Samuray kültürü, sayısız yapıma konu olmuş ve felsefeleriyle hala birçok insanı derinden etkileyen eski bir soylu asker sınıfıdır. Uzun yıllar Japonya'da etkili olan bu sınıf, Japonya'nın batılılaşması sonucu yok oldu. Var oldukları döneme yenilen samuraylar, artık sadece popüler kültür, edebiyat ve sanat eserlerinde yer alıyor.
19. yüzyılın 2. yarısına kadar Japonların toprak bütünlüğü bulunmuyor, klanlar veyahu şogunlar halinde siyasi ve idari yaşamlarını sürdürüyorlardı. Tarım arazilerinin az oluşu, çıkan savaşların en temel sebebidir. Samuraylar bu savaşların en önemli ve en güçlü sınıfı olarak yer almaktaydı. Efendilerinin altında yaşamaktaydılar.
Milattan önce 660 yılında Ölümsüz Savaşçı adıyla bilinen Jimmu Tenno bir kabilenin başına geçip Tenno ve kendi kabilesiyla birlikte Yamato bölgesine yerleştiler. Kore ve Çin'e yapılan seferler sonucu teknoloji ve savaş sanatından etkilediler. Tarihte ilk Shogun, İmparator Keiko'dur. General ve imparator unvanının birleşimi olarak tanımlanabilir. Samuraylığın çıkış noktası da buradan gelmektedir.

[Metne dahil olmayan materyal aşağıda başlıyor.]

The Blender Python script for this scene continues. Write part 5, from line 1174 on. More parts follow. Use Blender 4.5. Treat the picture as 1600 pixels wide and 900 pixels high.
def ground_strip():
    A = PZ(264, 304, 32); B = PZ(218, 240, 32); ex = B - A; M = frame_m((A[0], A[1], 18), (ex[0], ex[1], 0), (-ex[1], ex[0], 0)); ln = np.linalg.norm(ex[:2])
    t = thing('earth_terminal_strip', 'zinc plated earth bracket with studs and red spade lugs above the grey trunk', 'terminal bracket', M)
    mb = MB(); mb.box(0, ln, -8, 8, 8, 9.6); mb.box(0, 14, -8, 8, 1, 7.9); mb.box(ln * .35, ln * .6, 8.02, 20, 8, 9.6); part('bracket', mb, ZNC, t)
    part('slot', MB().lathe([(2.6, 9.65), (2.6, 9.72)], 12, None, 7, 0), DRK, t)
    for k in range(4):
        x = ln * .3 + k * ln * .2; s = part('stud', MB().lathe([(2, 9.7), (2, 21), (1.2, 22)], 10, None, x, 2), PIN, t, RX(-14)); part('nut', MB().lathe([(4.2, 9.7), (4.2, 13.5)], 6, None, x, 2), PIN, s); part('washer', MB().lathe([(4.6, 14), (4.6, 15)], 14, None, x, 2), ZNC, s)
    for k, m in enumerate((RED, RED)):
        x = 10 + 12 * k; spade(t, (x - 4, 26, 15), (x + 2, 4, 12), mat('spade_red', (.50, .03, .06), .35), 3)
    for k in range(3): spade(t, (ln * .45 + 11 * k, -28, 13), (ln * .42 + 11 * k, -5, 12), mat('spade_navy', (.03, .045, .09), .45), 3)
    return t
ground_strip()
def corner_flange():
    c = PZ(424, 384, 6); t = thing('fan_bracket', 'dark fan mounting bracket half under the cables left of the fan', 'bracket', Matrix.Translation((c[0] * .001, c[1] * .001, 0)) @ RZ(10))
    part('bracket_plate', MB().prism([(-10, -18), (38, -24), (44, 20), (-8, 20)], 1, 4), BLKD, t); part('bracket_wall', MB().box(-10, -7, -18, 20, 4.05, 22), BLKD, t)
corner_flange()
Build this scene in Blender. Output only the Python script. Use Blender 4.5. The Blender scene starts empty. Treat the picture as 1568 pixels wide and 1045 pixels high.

Buşido anlayışı, samurayları tanımlamaktadır. Buşido, savaşçının yolu demektir. Efendiye sadakat, dinginlik ve korkusuzluk önemlidir. Bushido, samurayların uyması gereken yaşam tarzıdır. Bu felsefeye göre samuraylar ölene kadar onurlu kalmalı, sadakat, sadelik ve savaş sanatlarında beceriye sahip olmalılardı. Buşido'da Budizm ve Konfüçyüsçülük oldukça etkilidir.
Boshin Savaşı, samuraylar için sonun başlangıcı olarak tanımlanmaktadır. İmparator Meiji'nin 3 Şubat 1866'da tahta çıkması, Japonya'nın feodal bir toplumdan liberal ekonomiye geçişinn başlangıcıdır. Ocak 1868'de eski shogunların mağlup edildiği Boshin Savaşı, imparatorun bütün geçleri elinde bulundurduğunun kanıtıdır. 3 Ocak 1868'de restorasyon başlar. Bundan sonra orduda Avrupalaşma başlar.
Sakoku, 250 yıl boyunca varlığını sürdüren ve ülkeye giren yabancıların ölüm cezasını onaylayan dış ilişkiler politikasıdır. Meiji Restorasyonuysa limanlarını ticarete açan Japonya'nın Avrupa'nın gelişmişliğini görüp batılı bir ilerleme yapma hedefidir.
Japonya'da samuraylar soyluların yüksek hizmetkarları olduğu gibi lord da olabilmekteydiler. Meiji Restorasyonu sonrası yapılan sayımla birlikte samuray nüfusunun 1,9 milyon olduğu varsayılmaktadır. Samurayların büyük bir mali yük oluşturması, oligarşiyi tetikledi. 1873 yılında samuraylar vergilendirildi, samuray eşyaları sonraki sene devlet malı haline dönüştürüldü.
Kılıç taşıma yasağı getirildi ve 4 yıllık askerlik Japonya'da 1873 yılında başladı. Samuraylar bu duruma isyan etse de yenilenen imparatorluk ordusu, isyanları bastırabildi. Kılıç yasağı, malzemelerin tahvili ve zorunlu askerliğin başlaması, samurayların yok oluşuna sebebiyet verdi. Bunun sonucunda samuraylar devlette üst kademelerde görev aldı, asker eğitti ve askeri subay oldular.
Japon sinemasının 1950 yılında yükselmesiyle birlikte birçok samuray filmi çekildi. İşte aralarında en iyileri:
- Yedi Samuray (1954)
- Ran (1985)
- Kagimusha (1980)
- Harakiri (1962)
- Yojimbo (1961)
- Gizli Kale (1958)
- Canavarın Kılıcı (1965)
- Samuray İsyanı (1967)
- The Sword of Doom (1966)
19. yüzyılda yok oldular.
Batılılaşma sonlarını getirdi.
Birçok sanat eserine konu oldular.
Savaşların kaderini değiştiren askeri sınıftır.
Sinema tarihinin en iyi filmlerinden bazıları samuray temalıdır.